» EXERCISE GOAL
In the records that follow, locate every line with "this" and extract it.
Start of THE RECORDS
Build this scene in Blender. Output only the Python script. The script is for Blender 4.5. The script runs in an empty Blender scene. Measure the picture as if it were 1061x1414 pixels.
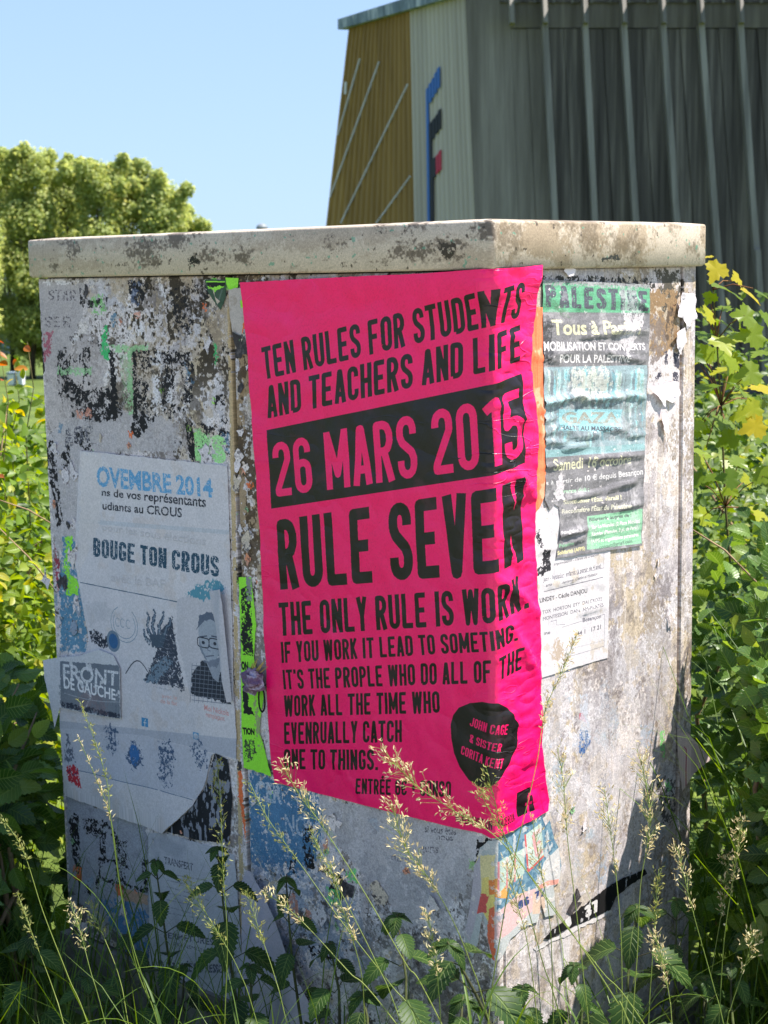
import bpy, math, random
import numpy as np
from mathutils import Vector, Matrix, noise as mnoise
from mathutils.geometry import delaunay_2d_cdt
scene = bpy.context.scene
COL = scene.collection
random.seed(7)
rng = np.random.default_rng(11)

# ------------------------------------------------------------------ camera, sky, sun, exposure
EYE = 1.42
FPX, PITCH, ROLL = 2234.5, 0.14768, -0.0176
cF = np.array([0, math.cos(PITCH), -math.sin(PITCH)])
cU0 = np.array([0, math.sin(PITCH), math.cos(PITCH)])
cR0 = np.array([1.0, 0, 0])
cR = math.cos(ROLL) * cR0 + math.sin(ROLL) * cU0
cU = -math.sin(ROLL) * cR0 + math.cos(ROLL) * cU0
CAM = np.array([0, 0, EYE])
cam_d = bpy.data.cameras.new('camera')
cam = bpy.data.objects.new('camera', cam_d)
COL.objects.link(cam)
cam.matrix_world = Matrix(((cR[0], cU[0], -cF[0], CAM[0]), (cR[1], cU[1], -cF[1], CAM[1]),
                           (cR[2], cU[2], -cF[2], CAM[2]), (0, 0, 0, 1)))
cam_d.sensor_fit = 'VERTICAL'
cam_d.sensor_height = 36.0
cam_d.sensor_width = 27.0
cam_d.lens = FPX / 1414 * 36
cam_d.clip_start = 0.05
cam_d.clip_end = 5000
cam_d.dof.use_dof = True
cam_d.dof.focus_distance = 2.4
cam_d.dof.aperture_fstop = 14
scene.camera = cam
scene.render.resolution_x, scene.render.resolution_y = 768, 1024

SUN_EL, SUN_AZ = math.radians(60), math.radians(2)      # azimuth measured from +X towards +Y
sdir = Vector((math.cos(SUN_EL) * math.cos(SUN_AZ), math.cos(SUN_EL) * math.sin(SUN_AZ), math.sin(SUN_EL)))
world = bpy.data.worlds.new('World')
scene.world = world
world.use_nodes = True
wn = world.node_tree.nodes
sky = wn.new('ShaderNodeTexSky')
sky.sky_type = 'NISHITA'
sky.sun_disc = False
sky.sun_elevation = SUN_EL
sky.sun_rotation = math.pi / 2 - SUN_AZ
sky.altitude = 250
sky.air_density = 1.0
sky.dust_density = 0.0
sky.ozone_density = 3.0
# even out the horizon glow: c * kx / (kx + c) per channel, still the same clear sky all round
wl = world.node_tree.links
SKC = (1.60, 2.30, 3.45)
def vm(op, a, b):
    n = wn.new('ShaderNodeVectorMath'); n.operation = op
    for i, v in enumerate((a, b)):
        if isinstance(v, tuple): n.inputs[i].default_value = v
        else: wl.new(v, n.inputs[i])
    return n.outputs[0]
x2 = vm('MULTIPLY', sky.outputs[0], (1.3, 1.3, 1.45))
wl.new(vm('DIVIDE', vm('MULTIPLY', x2, SKC), vm('ADD', x2, SKC)), wn['Background'].inputs[0])
wn['Background'].inputs[1].default_value = 0.15
sl = bpy.data.lights.new('sun', 'SUN')
sl.energy = 3.9
sl.angle = math.radians(0.55)
sl.color = (1.0, 0.95, 0.87)
so = bpy.data.objects.new('sun', sl)
COL.objects.link(so)
so.rotation_euler = sdir.to_track_quat('Z', 'Y').to_euler()
so.location = (20, 3, 30)
vs = scene.view_settings
vs.view_transform = 'Standard'
vs.look = 'None'
vs.exposure = 1.62
vs.gamma = 1.0
vs.use_curve_mapping = False

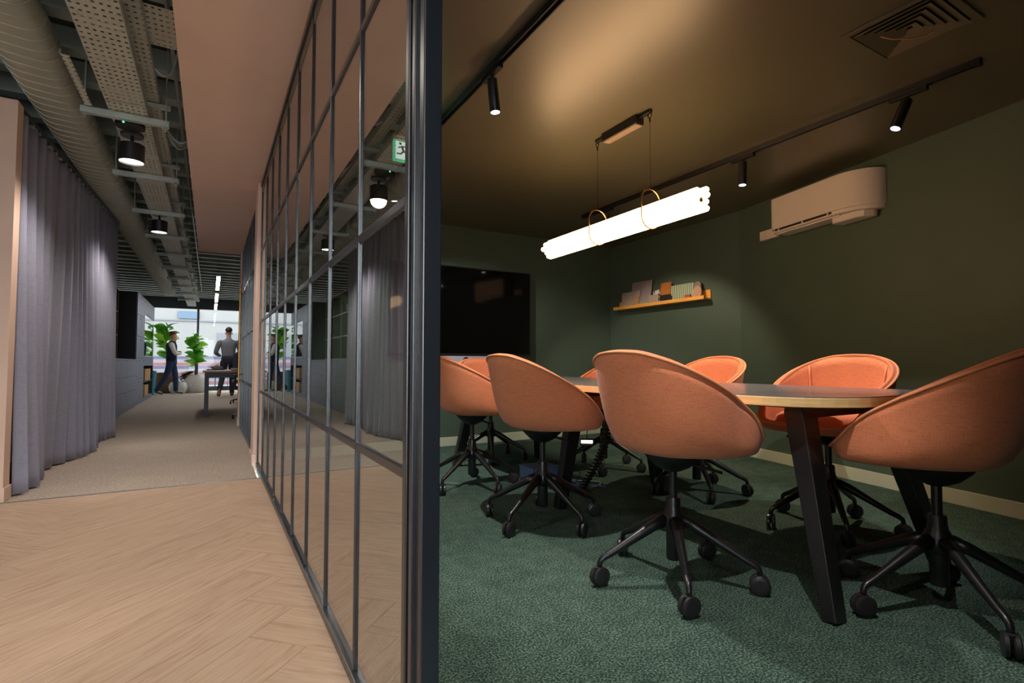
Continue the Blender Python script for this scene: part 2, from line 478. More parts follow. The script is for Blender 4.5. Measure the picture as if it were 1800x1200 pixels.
# floors
fl = struct(MB().box(-3.2, XP + .02, -2.6, 4.47, -0.12, -0.012).build('floor', 'pavement'), 'pale oak herringbone floor of the corridor')
pw, plen = 0.2145, 1.287
plank = MB().box(-plen / 2 + .0008, plen / 2 - .0008, -pw / 2 + .0008, pw / 2 - .0008, -0.012, 0.0).build('plank_source', 'wood_floor', None, bevel=0.0012)
pm = plank.data
bpy.data.objects.remove(plank, do_unlink=True)
def clip_plank(cx, cy, ang):
    # clip the plank rectangle to the corridor floor area
    ca, sa = math.cos(ang), math.sin(ang)
    poly = [(cx + ca * x - sa * y, cy + sa * x + ca * y) for x, y in
            ((-plen / 2 + .0007, -pw / 2 + .0007), (plen / 2 - .0007, -pw / 2 + .0007), (plen / 2 - .0007, pw / 2 - .0007), (-plen / 2 + .0007, pw / 2 - .0007))]
    full = True
    for ax, lim, sg in ((0, XP + .015, -1), (0, -1.9, 1), (1, 4.465, -1), (1, 0.2, 1)):
        out = []
        for i in range(len(poly)):
            a, b = poly[i], poly[(i + 1) % len(poly)]
            da, db = sg * (a[ax] - lim), sg * (b[ax] - lim)
            if da >= 0: out.append(a)
            if (da < 0) != (db < 0):
                full = False
                t = da / (da - db); out.append((a[0] + (b[0] - a[0]) * t, a[1] + (b[1] - a[1]) * t))
        poly = out
        if len(poly) < 3: return None, False
    return poly, full
# true herringbone laid on the diagonal: L = 6 w
q = math.sqrt(0.5)
np_ = 0
for i in range(-60, 60):
    for j in range(-6, 7):
        for k in (0, 1):
            a0 = i * pw + j * 2 * plen; b0 = i * pw
            if k == 0: ca_, cb_ = a0 + plen / 2, b0 + pw / 2
            else: ca_, cb_ = a0 + pw / 2, b0 + pw + plen / 2
            # rotate 45 degrees into the corridor
            X = (ca_ - cb_) * q - 0.634; Y = (ca_ + cb_) * q + 2.06
            if X < -2.8 or X > 1.2 or Y < -0.7 or Y > 5.4: continue
            ang = R(45) if k == 0 else R(135)
            poly, full = clip_plank(X, Y, ang)
            if poly is None: continue
            if full:
                o = link('plank', pm, None, fl); o.location = (X, Y, 0); o.rotation_euler = (0, 0, ang)
            else:
                ci, si = math.cos(-ang), math.sin(-ang)
                loc = [((x - X) * ci - (y - Y) * si, (x - X) * si + (y - Y) * ci) for x, y in poly]
                o = MB().prism(loc, -0.012, 0).build('plank', 'wood_floor', fl); o.location = (X, Y, 0); o.rotation_euler = (0, 0, ang)
            np_ += 1
struct(MB().box(-3.2, 0.33, 4.485, 19.4, -0.12, 0.0).build('floor_office', 'grey_carpet'), 'grey beige carpet running to the far windows')
struct(MB().box(0.33, 5.2, 5.30, 19.4, -0.12, 0.0).build('floor_office_side', 'grey_carpet'), 'grey beige carpet beyond the partition')
struct(MB().box(-3.2, XP - .014, 4.465, 4.485, -0.12, 0.002).build('trim_1', 'steel_grey'), 'thin metal strip between oak floor and carpet')
struct(MB().box(XP + .02, 5.2, -1.2, 5.30, -0.12, 0.0).build('floor_meeting_room', 'green_carpet'), 'speckled dark green meeting room carpet')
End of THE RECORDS
» WORKED ANSWER
Build this scene in Blender. Output only the Python script. The script is for Blender 4.5. The script runs in an empty Blender scene. Measure the picture as if it were 1061x1414 pixels.
Continue the Blender Python script for this scene: part 2, from line 478. More parts follow. The script is for Blender 4.5. Measure the picture as if it were 1800x1200 pixels.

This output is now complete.